[start]
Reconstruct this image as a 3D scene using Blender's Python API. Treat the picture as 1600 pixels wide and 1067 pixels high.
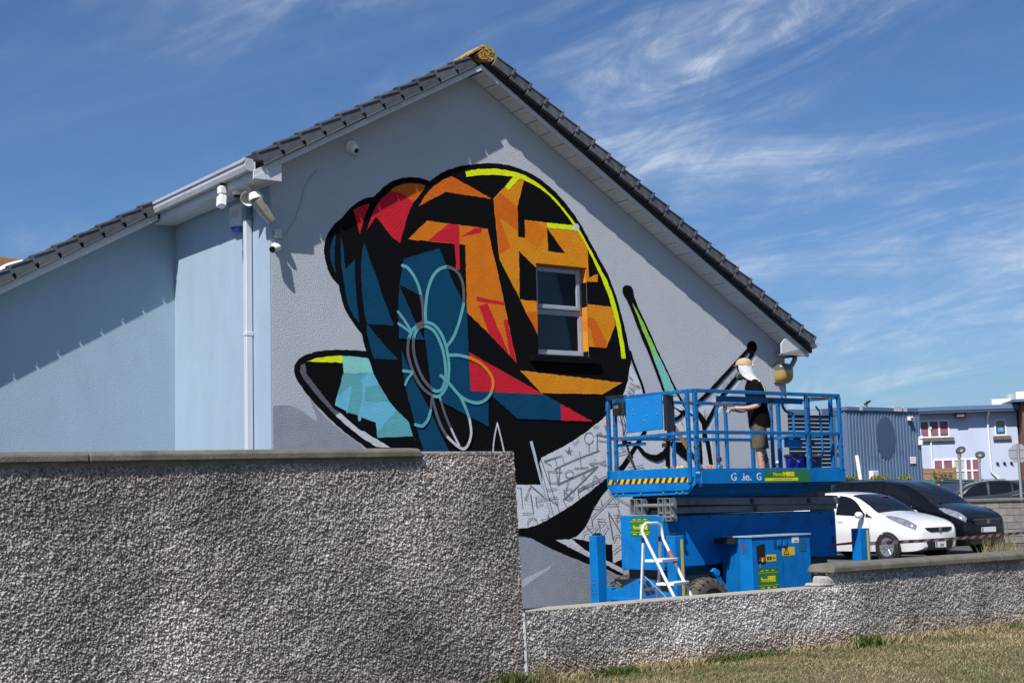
import bpy, bmesh, math, random
import numpy as np
from mathutils import Vector, Matrix

random.seed(7)
RNG = np.random.default_rng(11)
R = math.radians
scene = bpy.context.scene
for o in list(bpy.data.objects):
    bpy.data.objects.remove(o)
col = scene.collection

# ------------------------------------------------------------------ camera
PITCH, ROLL, EYE = R(6.4), R(-1.55), 1.65
cam_data = bpy.data.cameras.new('camera')
cam_data.sensor_width = 36.0
cam_data.lens = 2258.0 / 1600.0 * 36.0
cam_data.clip_start, cam_data.clip_end = 0.1, 2000.0
camera = bpy.data.objects.new('camera', cam_data)
col.objects.link(camera)
fw = Vector((0, math.cos(PITCH), math.sin(PITCH)))
up0 = Vector((0, -math.sin(PITCH), math.cos(PITCH)))
rt0 = Vector((1, 0, 0))
rt = rt0 * math.cos(ROLL) + up0 * math.sin(ROLL)
up = -rt0 * math.sin(ROLL) + up0 * math.cos(ROLL)
mw = Matrix.Identity(4)
for r_ in range(3):
    mw[r_][0], mw[r_][1], mw[r_][2] = rt[r_], up[r_], -fw[r_]
mw.translation = (0, 0, EYE)
camera.matrix_world = mw
scene.camera = camera

# ------------------------------------------------------------------ sun, sky, exposure
YAW_HOUSE = R(35.9)
hu = Vector((math.cos(YAW_HOUSE), math.sin(YAW_HOUSE), 0))
hi = Vector((-math.sin(YAW_HOUSE), math.cos(YAW_HOUSE), 0))
SUN = (-hi - hu * 1.9 + Vector((0, 0, 2.58))).normalized()
sun_data = bpy.data.lights.new('sun', 'SUN')
sun_data.energy = 5.0
sun_data.angle = R(0.53)
sun_data.color = (1.0, 0.965, 0.92)
sun = bpy.data.objects.new('sun', sun_data)
col.objects.link(sun)
sun.location = (0, -10, 40)
sun.rotation_euler = SUN.to_track_quat('Z', 'Y').to_euler()

world = bpy.data.worlds.new('World')
scene.world = world
world.use_nodes = True
wt = world.node_tree
wt.nodes.clear()
def wn(t, **k):
    n = wt.nodes.new(t)
    for a, b in k.items():
        setattr(n, a, b)
    return n
sky = wn('ShaderNodeTexSky', sky_type='NISHITA', sun_disc=False)
sky.sun_elevation = math.asin(SUN.z)
sky.sun_rotation = math.atan2(SUN.x, SUN.y)
sky.altitude = 0
sky.air_density, sky.dust_density, sky.ozone_density = 1.0, 0.55, 4.0
SKY_STRENGTH = 0.062
tc = wn('ShaderNodeTexCoord')
sep = wn('ShaderNodeSeparateXYZ')
wt.links.new(tc.outputs['Generated'], sep.inputs[0])
def wmath(op, a, b=None, clamp=False):
    n = wn('ShaderNodeMath', operation=op)
    n.use_clamp = clamp
    for i, v in enumerate((a, b)):
        if v is None:
            continue
        if hasattr(v, 'is_linked'):
            wt.links.new(v, n.inputs[i])
        else:
            n.inputs[i].default_value = v
    return n.outputs[0]
den = wmath('ADD', wmath('MAXIMUM', sep.outputs['Z'], 0.0), 0.42)
comb = wn('ShaderNodeCombineXYZ')
wt.links.new(wmath('DIVIDE', sep.outputs['X'], den), comb.inputs[0])
wt.links.new(wmath('DIVIDE', sep.outputs['Y'], den), comb.inputs[1])
def wnoise(scale, detail, rough, dist, rot, sc, off=(0, 0, 0)):
    vr = wn('ShaderNodeVectorRotate', rotation_type='Z_AXIS')
    vr.inputs['Angle'].default_value = rot
    wt.links.new(comb.outputs[0], vr.inputs['Vector'])
    mp = wn('ShaderNodeMapping')
    mp.inputs['Scale'].default_value = sc
    mp.inputs['Location'].default_value = off
    wt.links.new(vr.outputs[0], mp.inputs[0])
    n = wn('ShaderNodeTexNoise')
    n.inputs['Scale'].default_value = scale
    n.inputs['Detail'].default_value = detail
    n.inputs['Roughness'].default_value = rough
    n.inputs['Distortion'].default_value = dist
    wt.links.new(mp.outputs[0], n.inputs[0])
    return n.outputs[0]
def wramp(v, a, b):
    m = wn('ShaderNodeMapRange', interpolation_type='SMOOTHSTEP')
    m.inputs['From Min'].default_value, m.inputs['From Max'].default_value = a, b
    wt.links.new(v, m.inputs['Value'])
    return m.outputs[0]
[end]
GOAL:
Return the listing above in full and without alteration, excluding its pictures.

RESPONSE TO THIS TASK:
Reconstruct this image as a 3D scene using Blender's Python API. Treat the picture as 1600 pixels wide and 1067 pixels high.
import bpy, bmesh, math, random
import numpy as np
from mathutils import Vector, Matrix

random.seed(7)
RNG = np.random.default_rng(11)
R = math.radians
scene = bpy.context.scene
for o in list(bpy.data.objects):
    bpy.data.objects.remove(o)
col = scene.collection

# ------------------------------------------------------------------ camera
PITCH, ROLL, EYE = R(6.4), R(-1.55), 1.65
cam_data = bpy.data.cameras.new('camera')
cam_data.sensor_width = 36.0
cam_data.lens = 2258.0 / 1600.0 * 36.0
cam_data.clip_start, cam_data.clip_end = 0.1, 2000.0
camera = bpy.data.objects.new('camera', cam_data)
col.objects.link(camera)
fw = Vector((0, math.cos(PITCH), math.sin(PITCH)))
up0 = Vector((0, -math.sin(PITCH), math.cos(PITCH)))
rt0 = Vector((1, 0, 0))
rt = rt0 * math.cos(ROLL) + up0 * math.sin(ROLL)
up = -rt0 * math.sin(ROLL) + up0 * math.cos(ROLL)
mw = Matrix.Identity(4)
for r_ in range(3):
    mw[r_][0], mw[r_][1], mw[r_][2] = rt[r_], up[r_], -fw[r_]
mw.translation = (0, 0, EYE)
camera.matrix_world = mw
scene.camera = camera

# ------------------------------------------------------------------ sun, sky, exposure
YAW_HOUSE = R(35.9)
hu = Vector((math.cos(YAW_HOUSE), math.sin(YAW_HOUSE), 0))
hi = Vector((-math.sin(YAW_HOUSE), math.cos(YAW_HOUSE), 0))
SUN = (-hi - hu * 1.9 + Vector((0, 0, 2.58))).normalized()
sun_data = bpy.data.lights.new('sun', 'SUN')
sun_data.energy = 5.0
sun_data.angle = R(0.53)
sun_data.color = (1.0, 0.965, 0.92)
sun = bpy.data.objects.new('sun', sun_data)
col.objects.link(sun)
sun.location = (0, -10, 40)
sun.rotation_euler = SUN.to_track_quat('Z', 'Y').to_euler()

world = bpy.data.worlds.new('World')
scene.world = world
world.use_nodes = True
wt = world.node_tree
wt.nodes.clear()
def wn(t, **k):
    n = wt.nodes.new(t)
    for a, b in k.items():
        setattr(n, a, b)
    return n
sky = wn('ShaderNodeTexSky', sky_type='NISHITA', sun_disc=False)
sky.sun_elevation = math.asin(SUN.z)
sky.sun_rotation = math.atan2(SUN.x, SUN.y)
sky.altitude = 0
sky.air_density, sky.dust_density, sky.ozone_density = 1.0, 0.55, 4.0
SKY_STRENGTH = 0.062
tc = wn('ShaderNodeTexCoord')
sep = wn('ShaderNodeSeparateXYZ')
wt.links.new(tc.outputs['Generated'], sep.inputs[0])
def wmath(op, a, b=None, clamp=False):
    n = wn('ShaderNodeMath', operation=op)
    n.use_clamp = clamp
    for i, v in enumerate((a, b)):
        if v is None:
            continue
        if hasattr(v, 'is_linked'):
            wt.links.new(v, n.inputs[i])
        else:
            n.inputs[i].default_value = v
    return n.outputs[0]
den = wmath('ADD', wmath('MAXIMUM', sep.outputs['Z'], 0.0), 0.42)
comb = wn('ShaderNodeCombineXYZ')
wt.links.new(wmath('DIVIDE', sep.outputs['X'], den), comb.inputs[0])
wt.links.new(wmath('DIVIDE', sep.outputs['Y'], den), comb.inputs[1])
def wnoise(scale, detail, rough, dist, rot, sc, off=(0, 0, 0)):
    vr = wn('ShaderNodeVectorRotate', rotation_type='Z_AXIS')
    vr.inputs['Angle'].default_value = rot
    wt.links.new(comb.outputs[0], vr.inputs['Vector'])
    mp = wn('ShaderNodeMapping')
    mp.inputs['Scale'].default_value = sc
    mp.inputs['Location'].default_value = off
    wt.links.new(vr.outputs[0], mp.inputs[0])
    n = wn('ShaderNodeTexNoise')
    n.inputs['Scale'].default_value = scale
    n.inputs['Detail'].default_value = detail
    n.inputs['Roughness'].default_value = rough
    n.inputs['Distortion'].default_value = dist
    wt.links.new(mp.outputs[0], n.inputs[0])
    return n.outputs[0]
def wramp(v, a, b):
    m = wn('ShaderNodeMapRange', interpolation_type='SMOOTHSTEP')
    m.inputs['From Min'].default_value, m.inputs['From Max'].default_value = a, b
    wt.links.new(v, m.inputs['Value'])
    return m.outputs[0]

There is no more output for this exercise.